Friday, 11 November 2011

A quiet corner

The Mortuary Chapel, Tidworth
I've been meaning to go and look at this little corner for some time and then the other day ended up on a footpath that went right by it as I climbed Furze Hill.  The chapel was built in the late 18th century using materials from the demolished medieval church of South Tidworth.  A place of worship is recorded there in the Domesday Book, but the grandees living in Tedworth House at the time considered that it spoilt their view and got permission from the Bishop of Winchester to demolish it.  The little mortuary chapel built from its rubble was then the only place of worship in South Tidworth.

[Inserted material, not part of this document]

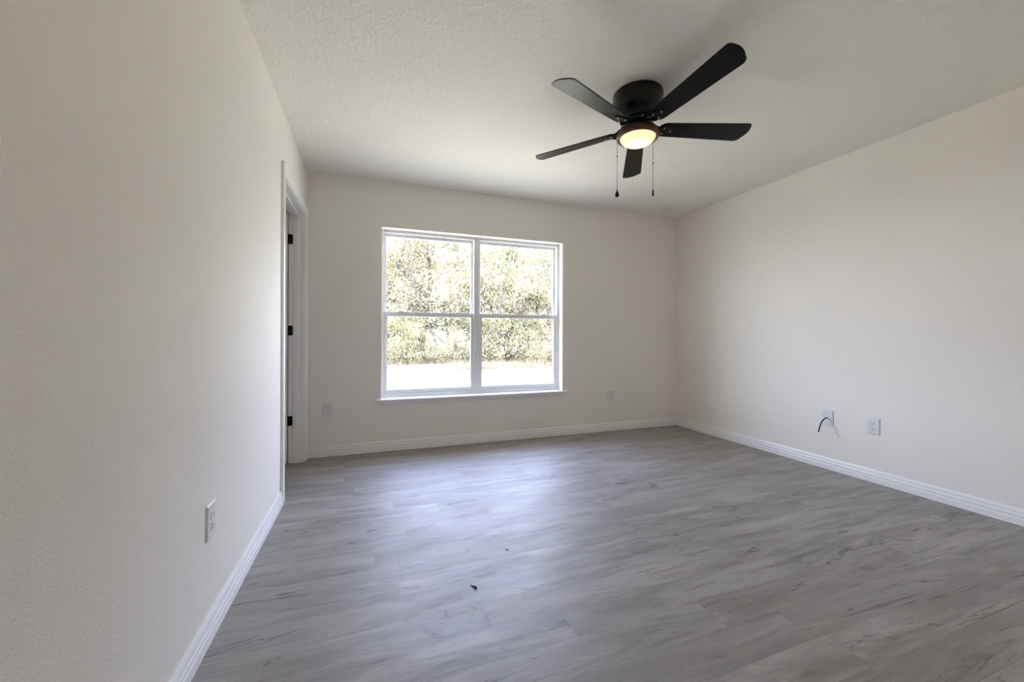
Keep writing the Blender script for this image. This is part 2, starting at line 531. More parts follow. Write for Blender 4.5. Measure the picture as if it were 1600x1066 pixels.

I wonder what impact this would have had on the villagers.    I wonder if they were at all devout, attached to the old building and conscious that their families had worshipped there for generations.  Did this demolition strike at the heart of their community?  Or maybe, it was just another damp and leaky old building got out of the way and replaced by a much drier one on higher ground.  That was certainly the argument made by those who wanted it pulled down.


View showing the belfry


Some quite grand people - the estate owners - were buried beside this little chapel in the 19th century without much fuss.  And then there is a sad little corner for the children where the graves date between 1915 and 1918, two of them for children from the same family, aged 9 and 16 months.  Hard to think that with all the great suffering of  those years, small tragedies were still being played out far from the trenches.